## Exercise prompt
Extract, without alteration, each line from the start of the listing to the line bearing "COL = SC.collection".

## Supplied material
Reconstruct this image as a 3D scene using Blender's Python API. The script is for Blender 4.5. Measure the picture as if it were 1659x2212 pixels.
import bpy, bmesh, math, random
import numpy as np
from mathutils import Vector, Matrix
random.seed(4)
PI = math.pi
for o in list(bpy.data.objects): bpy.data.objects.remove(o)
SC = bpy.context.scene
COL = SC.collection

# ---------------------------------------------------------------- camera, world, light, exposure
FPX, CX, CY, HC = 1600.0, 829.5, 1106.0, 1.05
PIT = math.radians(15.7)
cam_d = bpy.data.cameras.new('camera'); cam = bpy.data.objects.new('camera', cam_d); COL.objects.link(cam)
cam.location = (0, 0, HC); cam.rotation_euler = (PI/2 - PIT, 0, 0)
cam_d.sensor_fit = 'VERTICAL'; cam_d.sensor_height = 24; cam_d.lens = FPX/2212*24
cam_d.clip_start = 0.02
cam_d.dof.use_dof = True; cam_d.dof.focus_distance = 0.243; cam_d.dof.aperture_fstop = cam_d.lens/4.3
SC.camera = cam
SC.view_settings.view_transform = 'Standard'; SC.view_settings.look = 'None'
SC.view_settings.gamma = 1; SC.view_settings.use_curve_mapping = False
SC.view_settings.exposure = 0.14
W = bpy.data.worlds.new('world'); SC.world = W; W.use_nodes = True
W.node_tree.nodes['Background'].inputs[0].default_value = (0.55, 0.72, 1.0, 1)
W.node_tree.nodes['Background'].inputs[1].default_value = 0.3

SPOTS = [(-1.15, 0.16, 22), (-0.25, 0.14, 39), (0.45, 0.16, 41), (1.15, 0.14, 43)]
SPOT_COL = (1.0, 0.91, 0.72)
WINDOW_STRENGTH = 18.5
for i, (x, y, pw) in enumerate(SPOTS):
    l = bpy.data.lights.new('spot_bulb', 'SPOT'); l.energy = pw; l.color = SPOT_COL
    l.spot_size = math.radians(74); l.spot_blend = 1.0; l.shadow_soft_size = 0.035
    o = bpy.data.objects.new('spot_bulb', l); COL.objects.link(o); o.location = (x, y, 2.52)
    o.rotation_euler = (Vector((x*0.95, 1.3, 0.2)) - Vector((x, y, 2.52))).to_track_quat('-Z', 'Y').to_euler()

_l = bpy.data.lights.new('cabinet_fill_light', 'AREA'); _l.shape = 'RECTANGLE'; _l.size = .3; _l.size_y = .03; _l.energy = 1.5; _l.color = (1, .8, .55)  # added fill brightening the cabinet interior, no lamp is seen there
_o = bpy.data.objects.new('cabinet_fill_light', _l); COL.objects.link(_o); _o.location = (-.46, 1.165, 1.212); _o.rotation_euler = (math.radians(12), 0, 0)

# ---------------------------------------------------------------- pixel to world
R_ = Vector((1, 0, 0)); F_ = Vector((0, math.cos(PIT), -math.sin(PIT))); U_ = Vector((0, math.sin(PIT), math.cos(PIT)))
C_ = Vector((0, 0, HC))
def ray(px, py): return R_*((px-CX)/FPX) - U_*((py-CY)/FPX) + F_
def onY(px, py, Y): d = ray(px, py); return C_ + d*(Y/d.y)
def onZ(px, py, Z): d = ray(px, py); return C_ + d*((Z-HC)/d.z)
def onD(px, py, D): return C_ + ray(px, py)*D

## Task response
Reconstruct this image as a 3D scene using Blender's Python API. The script is for Blender 4.5. Measure the picture as if it were 1659x2212 pixels.
import bpy, bmesh, math, random
import numpy as np
from mathutils import Vector, Matrix
random.seed(4)
PI = math.pi
for o in list(bpy.data.objects): bpy.data.objects.remove(o)
SC = bpy.context.scene
COL = SC.collection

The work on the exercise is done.